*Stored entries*
▼
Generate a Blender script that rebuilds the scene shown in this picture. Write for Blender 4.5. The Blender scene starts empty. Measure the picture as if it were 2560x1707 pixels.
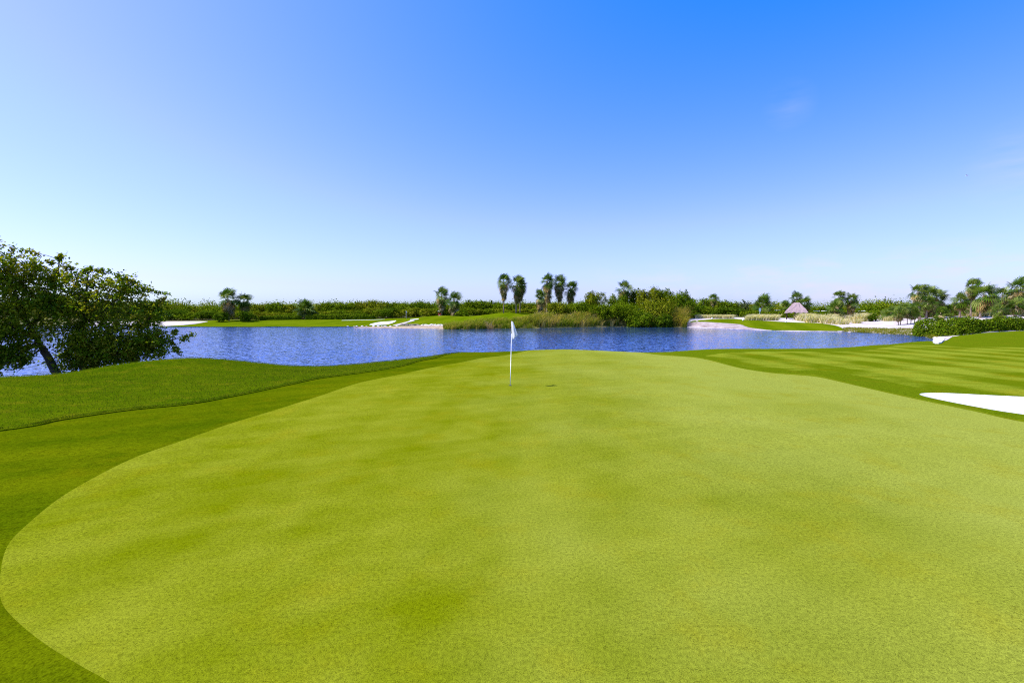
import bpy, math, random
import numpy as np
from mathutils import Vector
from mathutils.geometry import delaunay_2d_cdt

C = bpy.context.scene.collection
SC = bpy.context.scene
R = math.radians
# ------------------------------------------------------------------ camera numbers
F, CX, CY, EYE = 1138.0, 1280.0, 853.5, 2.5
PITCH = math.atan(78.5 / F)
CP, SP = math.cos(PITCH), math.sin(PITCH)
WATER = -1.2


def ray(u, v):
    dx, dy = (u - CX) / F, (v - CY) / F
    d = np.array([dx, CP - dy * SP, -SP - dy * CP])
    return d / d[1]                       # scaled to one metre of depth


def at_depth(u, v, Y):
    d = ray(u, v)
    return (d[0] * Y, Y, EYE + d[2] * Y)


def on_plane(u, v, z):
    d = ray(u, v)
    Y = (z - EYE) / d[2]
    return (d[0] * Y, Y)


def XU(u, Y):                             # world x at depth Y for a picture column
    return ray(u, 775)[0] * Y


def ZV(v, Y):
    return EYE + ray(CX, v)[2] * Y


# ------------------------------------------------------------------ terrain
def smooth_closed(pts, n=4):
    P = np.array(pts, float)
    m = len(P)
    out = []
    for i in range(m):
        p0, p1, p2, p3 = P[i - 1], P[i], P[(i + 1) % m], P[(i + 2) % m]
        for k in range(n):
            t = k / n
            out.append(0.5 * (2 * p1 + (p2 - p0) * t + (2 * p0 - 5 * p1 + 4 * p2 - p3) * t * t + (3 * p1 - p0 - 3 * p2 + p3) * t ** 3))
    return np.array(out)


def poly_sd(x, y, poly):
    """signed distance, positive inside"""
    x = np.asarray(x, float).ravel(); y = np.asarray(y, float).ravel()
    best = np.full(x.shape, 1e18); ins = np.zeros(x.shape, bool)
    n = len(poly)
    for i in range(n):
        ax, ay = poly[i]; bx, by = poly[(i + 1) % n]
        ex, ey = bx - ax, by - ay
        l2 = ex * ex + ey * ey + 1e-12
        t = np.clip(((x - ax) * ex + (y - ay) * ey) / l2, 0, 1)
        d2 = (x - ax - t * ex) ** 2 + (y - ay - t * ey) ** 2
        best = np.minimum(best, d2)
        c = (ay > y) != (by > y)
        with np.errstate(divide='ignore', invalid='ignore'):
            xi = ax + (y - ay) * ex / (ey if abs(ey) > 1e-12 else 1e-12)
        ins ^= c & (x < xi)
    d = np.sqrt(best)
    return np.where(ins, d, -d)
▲
▼
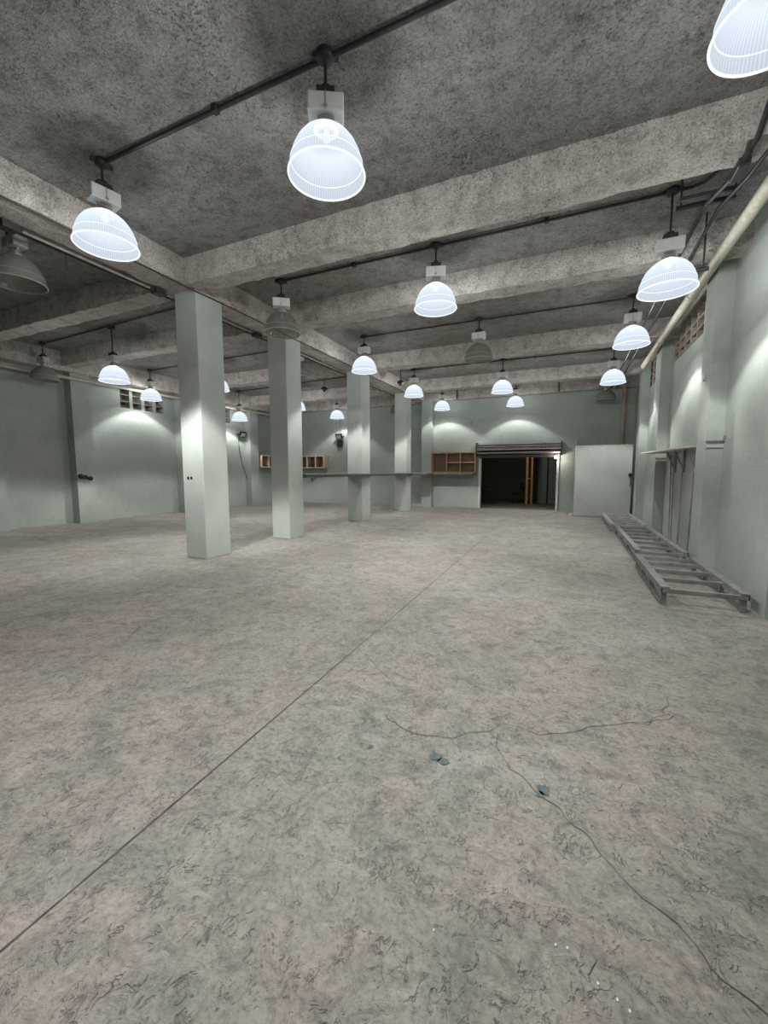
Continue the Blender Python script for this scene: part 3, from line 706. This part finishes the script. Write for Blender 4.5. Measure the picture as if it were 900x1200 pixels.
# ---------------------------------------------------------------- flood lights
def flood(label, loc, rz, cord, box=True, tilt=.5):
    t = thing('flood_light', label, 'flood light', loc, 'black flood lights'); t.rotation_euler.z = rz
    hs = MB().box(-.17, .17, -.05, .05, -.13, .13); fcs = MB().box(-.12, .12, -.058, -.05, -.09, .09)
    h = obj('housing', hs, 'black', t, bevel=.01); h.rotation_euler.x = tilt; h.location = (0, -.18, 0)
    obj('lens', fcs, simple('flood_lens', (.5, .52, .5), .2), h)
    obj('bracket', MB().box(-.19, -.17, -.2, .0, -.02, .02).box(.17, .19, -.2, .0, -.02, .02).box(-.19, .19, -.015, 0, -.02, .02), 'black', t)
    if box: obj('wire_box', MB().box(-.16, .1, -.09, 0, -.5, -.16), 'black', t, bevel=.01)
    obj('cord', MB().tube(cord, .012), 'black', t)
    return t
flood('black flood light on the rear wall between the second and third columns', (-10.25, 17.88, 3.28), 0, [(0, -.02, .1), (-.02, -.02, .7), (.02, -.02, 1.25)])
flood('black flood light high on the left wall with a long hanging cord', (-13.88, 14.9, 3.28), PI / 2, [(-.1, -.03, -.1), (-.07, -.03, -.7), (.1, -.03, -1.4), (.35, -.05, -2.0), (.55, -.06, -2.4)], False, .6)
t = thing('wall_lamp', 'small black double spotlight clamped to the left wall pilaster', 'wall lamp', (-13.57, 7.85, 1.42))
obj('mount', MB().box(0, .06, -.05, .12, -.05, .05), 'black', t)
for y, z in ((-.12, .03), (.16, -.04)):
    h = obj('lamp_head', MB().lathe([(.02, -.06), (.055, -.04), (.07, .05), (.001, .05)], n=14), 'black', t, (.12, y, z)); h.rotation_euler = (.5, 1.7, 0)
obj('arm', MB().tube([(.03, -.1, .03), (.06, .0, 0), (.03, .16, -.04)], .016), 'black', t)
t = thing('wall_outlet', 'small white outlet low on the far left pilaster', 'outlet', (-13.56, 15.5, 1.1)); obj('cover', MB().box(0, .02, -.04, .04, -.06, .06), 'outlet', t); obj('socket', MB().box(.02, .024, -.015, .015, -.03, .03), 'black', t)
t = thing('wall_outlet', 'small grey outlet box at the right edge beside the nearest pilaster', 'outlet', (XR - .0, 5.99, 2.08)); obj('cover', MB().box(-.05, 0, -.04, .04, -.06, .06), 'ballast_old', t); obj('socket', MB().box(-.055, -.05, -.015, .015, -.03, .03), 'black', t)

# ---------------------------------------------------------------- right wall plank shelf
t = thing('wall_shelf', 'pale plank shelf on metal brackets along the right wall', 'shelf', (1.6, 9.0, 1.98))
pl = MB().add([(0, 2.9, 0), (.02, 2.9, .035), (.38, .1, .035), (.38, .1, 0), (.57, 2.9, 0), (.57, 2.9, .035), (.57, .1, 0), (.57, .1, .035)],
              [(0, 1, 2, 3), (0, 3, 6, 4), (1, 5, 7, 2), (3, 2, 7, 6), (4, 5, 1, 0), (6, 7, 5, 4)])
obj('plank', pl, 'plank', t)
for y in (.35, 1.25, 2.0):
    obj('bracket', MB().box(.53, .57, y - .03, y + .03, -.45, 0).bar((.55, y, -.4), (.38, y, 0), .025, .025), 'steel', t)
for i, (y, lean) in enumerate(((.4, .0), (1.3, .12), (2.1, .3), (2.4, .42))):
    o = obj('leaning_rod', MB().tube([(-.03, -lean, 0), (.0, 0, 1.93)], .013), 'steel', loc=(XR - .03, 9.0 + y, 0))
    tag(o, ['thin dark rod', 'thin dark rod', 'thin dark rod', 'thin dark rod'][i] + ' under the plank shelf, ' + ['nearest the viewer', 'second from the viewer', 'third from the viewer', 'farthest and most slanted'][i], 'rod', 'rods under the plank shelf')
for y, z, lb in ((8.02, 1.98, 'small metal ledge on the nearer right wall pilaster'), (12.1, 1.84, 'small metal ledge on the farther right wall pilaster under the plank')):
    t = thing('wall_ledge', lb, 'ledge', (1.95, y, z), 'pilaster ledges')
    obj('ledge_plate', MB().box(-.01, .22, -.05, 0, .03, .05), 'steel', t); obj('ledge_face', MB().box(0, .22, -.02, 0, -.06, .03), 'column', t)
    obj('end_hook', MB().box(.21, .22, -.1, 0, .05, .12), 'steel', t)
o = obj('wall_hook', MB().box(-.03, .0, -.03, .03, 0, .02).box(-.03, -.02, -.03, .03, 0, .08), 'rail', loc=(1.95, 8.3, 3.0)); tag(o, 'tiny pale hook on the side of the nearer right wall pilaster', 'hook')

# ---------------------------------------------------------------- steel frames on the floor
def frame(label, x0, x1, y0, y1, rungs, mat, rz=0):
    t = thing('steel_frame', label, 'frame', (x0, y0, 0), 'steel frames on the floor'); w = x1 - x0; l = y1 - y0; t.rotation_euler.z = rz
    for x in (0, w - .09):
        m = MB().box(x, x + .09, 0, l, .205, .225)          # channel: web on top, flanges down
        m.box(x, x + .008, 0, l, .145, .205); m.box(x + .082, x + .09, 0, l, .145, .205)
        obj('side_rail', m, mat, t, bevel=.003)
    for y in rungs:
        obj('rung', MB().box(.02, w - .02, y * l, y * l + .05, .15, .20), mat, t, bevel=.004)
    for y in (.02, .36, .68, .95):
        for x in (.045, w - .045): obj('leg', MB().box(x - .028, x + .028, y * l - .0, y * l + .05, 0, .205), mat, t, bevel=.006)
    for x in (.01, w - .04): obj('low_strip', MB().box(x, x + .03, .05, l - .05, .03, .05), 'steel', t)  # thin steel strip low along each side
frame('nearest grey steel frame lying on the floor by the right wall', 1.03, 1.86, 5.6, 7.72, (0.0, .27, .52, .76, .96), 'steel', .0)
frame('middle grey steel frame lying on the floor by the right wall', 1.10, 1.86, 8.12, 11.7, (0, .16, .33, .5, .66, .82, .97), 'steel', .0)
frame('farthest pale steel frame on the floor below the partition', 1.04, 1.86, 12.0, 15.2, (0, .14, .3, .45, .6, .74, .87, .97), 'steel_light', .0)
▲
▼
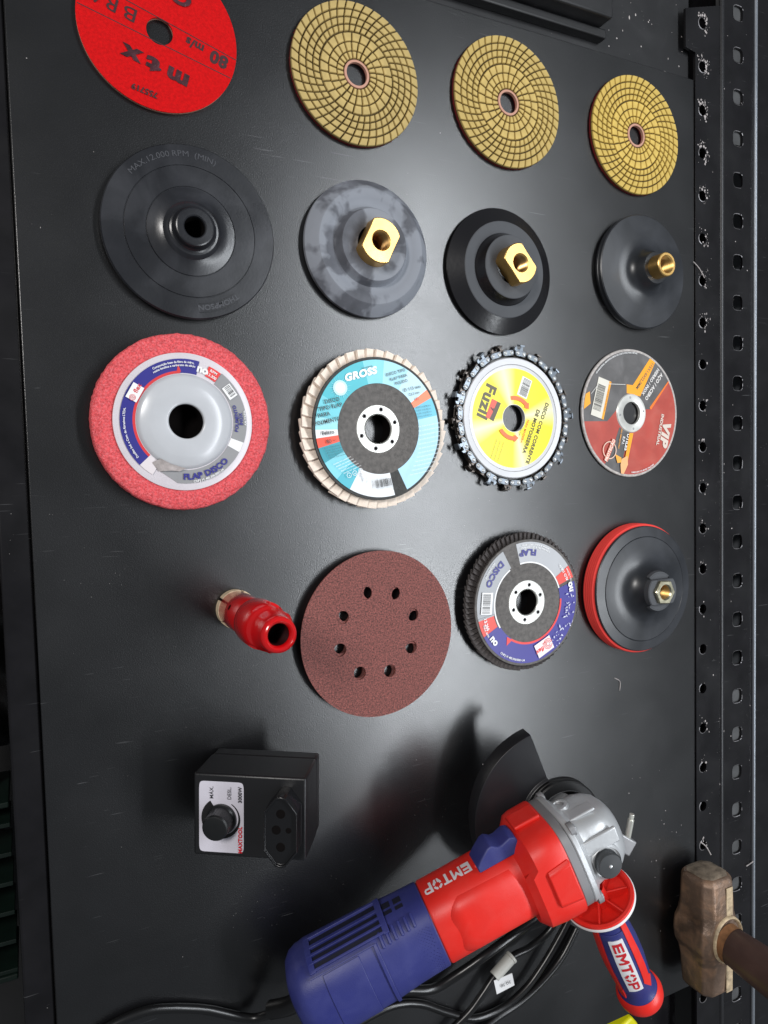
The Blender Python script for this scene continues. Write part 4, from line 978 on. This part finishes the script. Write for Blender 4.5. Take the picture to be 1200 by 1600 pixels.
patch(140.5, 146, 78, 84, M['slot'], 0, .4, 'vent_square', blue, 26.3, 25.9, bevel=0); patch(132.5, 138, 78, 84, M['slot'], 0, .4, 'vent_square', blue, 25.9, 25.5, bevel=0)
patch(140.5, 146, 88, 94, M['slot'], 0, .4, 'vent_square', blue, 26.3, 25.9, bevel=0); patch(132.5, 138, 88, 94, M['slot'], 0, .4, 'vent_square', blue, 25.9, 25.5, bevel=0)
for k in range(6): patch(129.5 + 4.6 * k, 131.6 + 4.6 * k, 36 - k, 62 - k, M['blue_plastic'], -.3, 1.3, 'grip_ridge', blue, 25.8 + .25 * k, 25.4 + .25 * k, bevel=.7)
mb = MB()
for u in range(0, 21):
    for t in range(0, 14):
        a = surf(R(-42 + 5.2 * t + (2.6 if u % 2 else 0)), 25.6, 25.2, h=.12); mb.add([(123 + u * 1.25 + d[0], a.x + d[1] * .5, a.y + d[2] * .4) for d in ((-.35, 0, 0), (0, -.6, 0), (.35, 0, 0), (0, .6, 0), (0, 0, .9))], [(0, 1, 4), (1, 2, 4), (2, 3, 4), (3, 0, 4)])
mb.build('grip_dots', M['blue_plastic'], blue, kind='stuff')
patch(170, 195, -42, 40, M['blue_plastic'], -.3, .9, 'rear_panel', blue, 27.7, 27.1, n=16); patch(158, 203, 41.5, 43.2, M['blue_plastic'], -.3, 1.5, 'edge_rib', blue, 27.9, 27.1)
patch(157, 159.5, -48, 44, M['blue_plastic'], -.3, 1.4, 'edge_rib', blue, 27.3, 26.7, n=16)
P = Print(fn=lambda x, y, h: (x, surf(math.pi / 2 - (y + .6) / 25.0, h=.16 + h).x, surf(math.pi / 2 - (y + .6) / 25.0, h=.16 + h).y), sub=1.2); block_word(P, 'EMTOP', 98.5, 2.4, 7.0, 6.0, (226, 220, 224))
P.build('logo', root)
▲
*Directions*
Which lines contain the word "were"? Copy each of them.

*Full response*
Generate a Blender script that rebuilds the scene shown in this picture. Write for Blender 4.5. The Blender scene starts empty. Measure the picture as if it were 2560x1707 pixels.
Continue the Blender Python script for this scene: part 3, from line 706. This part finishes the script. Write for Blender 4.5. Measure the picture as if it were 900x1200 pixels.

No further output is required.